I'm using one of
these (affiliate link), and it works very well. Analog sticks, rumble, you name it, it's supported. You can only set up two buttons to work in analogue, pressure sensitive mode, but that's the only limitation I've found that wasn't mentioned on the linked page. Rumble did crash ePSXe for me once, though that seems to be a fault on ePSXe's part, since other games work just fine.
What you're looking at seems to be a clone of that, so it shouldn't be a terrible choice. I can't make accurate guesses on what the exact quality difference (if any) would be between that and the original, though.
As said before, the only difference you
could see between 1.1 and 2.0 would be lesser responsiveness, in case the data transfer rate wasn't enough in case of 1.1 (or even 1.0) already.

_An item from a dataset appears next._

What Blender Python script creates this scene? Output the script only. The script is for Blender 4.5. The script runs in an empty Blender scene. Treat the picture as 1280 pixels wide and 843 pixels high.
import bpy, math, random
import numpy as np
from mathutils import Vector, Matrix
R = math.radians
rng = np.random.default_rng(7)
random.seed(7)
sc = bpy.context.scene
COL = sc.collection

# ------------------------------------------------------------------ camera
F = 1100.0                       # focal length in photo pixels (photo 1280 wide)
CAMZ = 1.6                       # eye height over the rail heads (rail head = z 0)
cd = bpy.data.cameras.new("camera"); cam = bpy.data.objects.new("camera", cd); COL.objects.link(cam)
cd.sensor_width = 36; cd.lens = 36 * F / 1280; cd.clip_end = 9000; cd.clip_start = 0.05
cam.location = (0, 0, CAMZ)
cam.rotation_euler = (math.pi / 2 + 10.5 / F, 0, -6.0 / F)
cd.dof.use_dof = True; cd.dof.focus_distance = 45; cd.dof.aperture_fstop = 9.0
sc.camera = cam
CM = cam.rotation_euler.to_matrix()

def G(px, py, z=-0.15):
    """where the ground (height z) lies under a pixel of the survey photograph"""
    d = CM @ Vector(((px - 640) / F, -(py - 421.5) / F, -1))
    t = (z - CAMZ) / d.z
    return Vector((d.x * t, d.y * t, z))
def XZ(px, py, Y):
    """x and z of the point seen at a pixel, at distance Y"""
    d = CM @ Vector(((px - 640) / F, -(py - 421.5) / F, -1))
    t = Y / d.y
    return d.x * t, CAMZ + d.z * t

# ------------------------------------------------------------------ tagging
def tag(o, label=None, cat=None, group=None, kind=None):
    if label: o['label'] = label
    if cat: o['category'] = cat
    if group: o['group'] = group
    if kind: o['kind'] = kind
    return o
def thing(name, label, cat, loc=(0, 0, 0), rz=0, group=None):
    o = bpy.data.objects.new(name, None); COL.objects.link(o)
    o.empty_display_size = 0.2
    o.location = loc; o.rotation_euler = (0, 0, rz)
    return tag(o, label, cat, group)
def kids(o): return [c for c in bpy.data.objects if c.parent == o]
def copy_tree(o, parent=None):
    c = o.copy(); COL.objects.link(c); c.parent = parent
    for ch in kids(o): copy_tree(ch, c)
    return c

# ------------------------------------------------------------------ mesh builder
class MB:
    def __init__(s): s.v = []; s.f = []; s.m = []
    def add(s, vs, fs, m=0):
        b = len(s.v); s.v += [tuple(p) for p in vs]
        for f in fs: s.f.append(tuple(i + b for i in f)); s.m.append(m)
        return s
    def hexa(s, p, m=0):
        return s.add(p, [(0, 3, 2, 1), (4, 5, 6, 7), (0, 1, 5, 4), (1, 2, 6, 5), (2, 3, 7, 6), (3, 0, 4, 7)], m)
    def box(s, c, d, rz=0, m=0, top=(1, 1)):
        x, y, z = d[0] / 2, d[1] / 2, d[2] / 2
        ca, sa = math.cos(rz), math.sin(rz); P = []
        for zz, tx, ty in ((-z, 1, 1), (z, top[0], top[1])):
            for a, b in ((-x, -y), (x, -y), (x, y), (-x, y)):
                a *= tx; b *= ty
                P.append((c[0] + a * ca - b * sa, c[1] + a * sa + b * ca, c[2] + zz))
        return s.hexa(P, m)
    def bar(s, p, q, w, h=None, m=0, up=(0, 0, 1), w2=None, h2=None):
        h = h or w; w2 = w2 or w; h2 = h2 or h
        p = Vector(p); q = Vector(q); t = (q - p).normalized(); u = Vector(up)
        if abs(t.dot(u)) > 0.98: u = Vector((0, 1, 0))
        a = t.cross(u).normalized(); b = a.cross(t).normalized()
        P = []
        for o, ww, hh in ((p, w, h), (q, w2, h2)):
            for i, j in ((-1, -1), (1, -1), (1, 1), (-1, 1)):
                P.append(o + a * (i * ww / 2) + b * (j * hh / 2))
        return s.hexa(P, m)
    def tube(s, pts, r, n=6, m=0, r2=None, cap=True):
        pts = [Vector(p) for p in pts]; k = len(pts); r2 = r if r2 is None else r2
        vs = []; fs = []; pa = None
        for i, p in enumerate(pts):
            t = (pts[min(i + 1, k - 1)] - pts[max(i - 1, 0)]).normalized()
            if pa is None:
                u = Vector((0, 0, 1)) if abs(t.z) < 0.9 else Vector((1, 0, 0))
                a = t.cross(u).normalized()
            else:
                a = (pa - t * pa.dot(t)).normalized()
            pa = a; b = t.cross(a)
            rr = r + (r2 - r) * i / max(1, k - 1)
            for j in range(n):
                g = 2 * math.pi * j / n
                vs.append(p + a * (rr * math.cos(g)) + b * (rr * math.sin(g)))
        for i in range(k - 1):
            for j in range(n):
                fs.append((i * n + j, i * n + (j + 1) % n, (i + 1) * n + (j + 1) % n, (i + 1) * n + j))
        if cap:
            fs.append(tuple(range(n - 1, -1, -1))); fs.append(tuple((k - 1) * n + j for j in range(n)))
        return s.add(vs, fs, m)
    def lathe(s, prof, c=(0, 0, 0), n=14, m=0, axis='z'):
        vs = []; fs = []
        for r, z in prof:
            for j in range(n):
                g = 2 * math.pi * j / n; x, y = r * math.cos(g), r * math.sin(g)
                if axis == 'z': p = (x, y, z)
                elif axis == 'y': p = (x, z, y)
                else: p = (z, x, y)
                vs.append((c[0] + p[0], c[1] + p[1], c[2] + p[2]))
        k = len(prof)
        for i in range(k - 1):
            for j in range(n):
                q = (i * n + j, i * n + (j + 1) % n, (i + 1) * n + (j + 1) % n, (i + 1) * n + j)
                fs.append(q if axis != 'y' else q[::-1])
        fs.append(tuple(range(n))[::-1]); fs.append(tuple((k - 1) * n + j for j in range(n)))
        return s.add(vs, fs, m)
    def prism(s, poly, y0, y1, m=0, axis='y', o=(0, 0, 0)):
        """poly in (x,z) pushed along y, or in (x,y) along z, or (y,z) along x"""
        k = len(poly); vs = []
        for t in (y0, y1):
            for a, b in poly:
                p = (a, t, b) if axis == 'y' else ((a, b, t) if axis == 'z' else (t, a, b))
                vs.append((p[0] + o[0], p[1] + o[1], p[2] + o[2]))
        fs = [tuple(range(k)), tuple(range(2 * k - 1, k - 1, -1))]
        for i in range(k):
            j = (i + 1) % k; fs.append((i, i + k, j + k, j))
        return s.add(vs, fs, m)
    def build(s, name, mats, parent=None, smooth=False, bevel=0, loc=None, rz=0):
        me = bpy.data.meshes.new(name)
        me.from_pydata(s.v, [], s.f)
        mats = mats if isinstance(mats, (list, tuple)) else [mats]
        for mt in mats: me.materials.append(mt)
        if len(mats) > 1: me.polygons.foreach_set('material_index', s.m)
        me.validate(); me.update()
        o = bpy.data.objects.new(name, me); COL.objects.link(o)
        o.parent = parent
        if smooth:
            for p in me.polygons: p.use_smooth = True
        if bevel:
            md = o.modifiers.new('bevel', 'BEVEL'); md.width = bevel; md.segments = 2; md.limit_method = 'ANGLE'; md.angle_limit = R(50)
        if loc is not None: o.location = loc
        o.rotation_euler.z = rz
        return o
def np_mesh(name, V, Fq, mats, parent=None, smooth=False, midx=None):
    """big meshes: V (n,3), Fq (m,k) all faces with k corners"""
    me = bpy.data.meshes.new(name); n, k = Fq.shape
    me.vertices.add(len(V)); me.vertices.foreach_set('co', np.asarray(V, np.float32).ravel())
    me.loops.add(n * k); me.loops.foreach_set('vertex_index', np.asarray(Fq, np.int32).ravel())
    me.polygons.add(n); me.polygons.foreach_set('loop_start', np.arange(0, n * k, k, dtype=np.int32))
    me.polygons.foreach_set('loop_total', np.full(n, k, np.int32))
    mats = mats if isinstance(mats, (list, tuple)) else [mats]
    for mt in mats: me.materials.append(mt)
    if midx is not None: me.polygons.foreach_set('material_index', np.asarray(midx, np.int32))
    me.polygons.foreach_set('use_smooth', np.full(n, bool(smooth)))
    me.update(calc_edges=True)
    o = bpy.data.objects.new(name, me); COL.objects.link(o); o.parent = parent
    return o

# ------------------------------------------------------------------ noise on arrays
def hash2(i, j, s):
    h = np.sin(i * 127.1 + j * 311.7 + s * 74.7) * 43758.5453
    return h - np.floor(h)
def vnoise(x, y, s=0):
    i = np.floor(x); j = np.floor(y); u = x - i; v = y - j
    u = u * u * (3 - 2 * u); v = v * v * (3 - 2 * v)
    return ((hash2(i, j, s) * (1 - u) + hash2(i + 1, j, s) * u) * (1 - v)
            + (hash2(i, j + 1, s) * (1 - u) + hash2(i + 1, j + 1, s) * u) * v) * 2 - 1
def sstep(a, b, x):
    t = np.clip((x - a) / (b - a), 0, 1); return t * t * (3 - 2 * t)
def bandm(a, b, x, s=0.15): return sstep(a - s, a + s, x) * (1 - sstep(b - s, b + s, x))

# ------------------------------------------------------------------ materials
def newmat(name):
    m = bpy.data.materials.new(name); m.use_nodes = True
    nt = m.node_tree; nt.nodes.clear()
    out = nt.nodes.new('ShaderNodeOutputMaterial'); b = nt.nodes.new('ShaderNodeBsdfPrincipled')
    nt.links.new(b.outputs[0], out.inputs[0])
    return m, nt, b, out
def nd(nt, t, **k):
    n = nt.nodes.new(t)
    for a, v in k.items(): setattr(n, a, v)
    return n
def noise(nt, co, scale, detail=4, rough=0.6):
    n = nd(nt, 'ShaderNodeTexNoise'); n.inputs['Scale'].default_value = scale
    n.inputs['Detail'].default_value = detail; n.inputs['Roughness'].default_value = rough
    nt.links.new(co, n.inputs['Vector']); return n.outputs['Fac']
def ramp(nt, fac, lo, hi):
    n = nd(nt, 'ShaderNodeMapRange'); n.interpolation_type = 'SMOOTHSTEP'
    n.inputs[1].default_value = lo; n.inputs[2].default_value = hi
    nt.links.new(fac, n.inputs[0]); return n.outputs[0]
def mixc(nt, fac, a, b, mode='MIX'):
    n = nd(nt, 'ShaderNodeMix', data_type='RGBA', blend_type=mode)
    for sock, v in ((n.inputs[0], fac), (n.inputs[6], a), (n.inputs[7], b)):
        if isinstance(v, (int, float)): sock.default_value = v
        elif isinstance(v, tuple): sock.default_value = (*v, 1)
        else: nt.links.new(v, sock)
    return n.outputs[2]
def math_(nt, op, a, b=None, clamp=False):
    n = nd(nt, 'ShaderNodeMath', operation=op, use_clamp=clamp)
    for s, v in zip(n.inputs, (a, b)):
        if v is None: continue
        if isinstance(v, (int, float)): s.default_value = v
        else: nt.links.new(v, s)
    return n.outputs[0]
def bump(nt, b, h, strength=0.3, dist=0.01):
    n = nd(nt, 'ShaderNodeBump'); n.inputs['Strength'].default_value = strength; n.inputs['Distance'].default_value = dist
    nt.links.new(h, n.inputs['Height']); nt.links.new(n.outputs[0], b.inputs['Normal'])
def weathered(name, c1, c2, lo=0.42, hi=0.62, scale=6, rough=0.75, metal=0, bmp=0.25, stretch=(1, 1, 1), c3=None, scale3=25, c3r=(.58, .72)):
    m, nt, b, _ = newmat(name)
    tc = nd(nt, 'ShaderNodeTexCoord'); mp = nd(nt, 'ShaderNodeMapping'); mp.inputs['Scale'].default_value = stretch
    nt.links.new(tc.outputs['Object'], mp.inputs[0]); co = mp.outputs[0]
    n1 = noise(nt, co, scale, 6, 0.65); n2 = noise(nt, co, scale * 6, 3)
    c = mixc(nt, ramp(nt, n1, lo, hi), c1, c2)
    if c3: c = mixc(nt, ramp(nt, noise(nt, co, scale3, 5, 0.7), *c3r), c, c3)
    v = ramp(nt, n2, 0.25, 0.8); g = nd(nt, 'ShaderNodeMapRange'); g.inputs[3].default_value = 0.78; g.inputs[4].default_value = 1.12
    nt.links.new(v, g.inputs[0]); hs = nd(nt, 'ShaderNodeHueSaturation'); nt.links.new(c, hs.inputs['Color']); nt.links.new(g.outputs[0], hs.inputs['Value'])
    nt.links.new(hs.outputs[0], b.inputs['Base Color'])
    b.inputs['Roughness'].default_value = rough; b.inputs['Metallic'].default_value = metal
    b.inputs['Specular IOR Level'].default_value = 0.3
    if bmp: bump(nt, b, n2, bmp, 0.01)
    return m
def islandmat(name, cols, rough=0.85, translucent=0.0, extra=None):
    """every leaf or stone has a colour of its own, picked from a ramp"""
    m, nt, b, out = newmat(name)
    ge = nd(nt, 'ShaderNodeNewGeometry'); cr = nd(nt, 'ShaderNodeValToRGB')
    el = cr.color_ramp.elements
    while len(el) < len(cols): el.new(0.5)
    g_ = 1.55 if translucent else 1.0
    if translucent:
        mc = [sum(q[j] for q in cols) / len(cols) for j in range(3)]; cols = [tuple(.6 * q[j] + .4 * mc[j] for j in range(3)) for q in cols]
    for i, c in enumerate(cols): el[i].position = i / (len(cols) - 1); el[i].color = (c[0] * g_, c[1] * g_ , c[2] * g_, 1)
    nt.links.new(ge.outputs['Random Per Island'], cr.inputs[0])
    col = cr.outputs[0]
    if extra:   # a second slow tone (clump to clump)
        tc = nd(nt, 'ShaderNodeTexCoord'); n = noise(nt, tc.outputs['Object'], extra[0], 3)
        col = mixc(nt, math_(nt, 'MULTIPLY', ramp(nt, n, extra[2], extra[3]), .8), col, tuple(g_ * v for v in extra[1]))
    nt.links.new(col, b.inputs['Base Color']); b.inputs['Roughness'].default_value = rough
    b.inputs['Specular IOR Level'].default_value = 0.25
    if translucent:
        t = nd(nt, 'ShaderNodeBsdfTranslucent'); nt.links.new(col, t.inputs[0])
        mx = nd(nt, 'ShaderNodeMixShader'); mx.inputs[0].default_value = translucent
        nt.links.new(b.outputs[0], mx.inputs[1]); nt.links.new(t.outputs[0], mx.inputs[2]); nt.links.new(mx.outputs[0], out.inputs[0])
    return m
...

A quick calculation: assuming 4 bytes for one coordinate (enough to represent 4 billion values, so it's unlikely you'd have something more precise than that on your hands), the 192 kB/s transfer rate of USB 1.0 allows for 49152 such values to be sent per second. Assuming 100 updates a second, that's still 491 coordinates each update. A quick conversion would also tell you that translates into 15728 binary values, as would be the case for digital buttons with only states of pressed/unpressed.
You aren't going to connect anything having 500 analog axes or 16000 buttons to it, I believe. If you
are, consider upgrading to 1.1, having eight times the speed.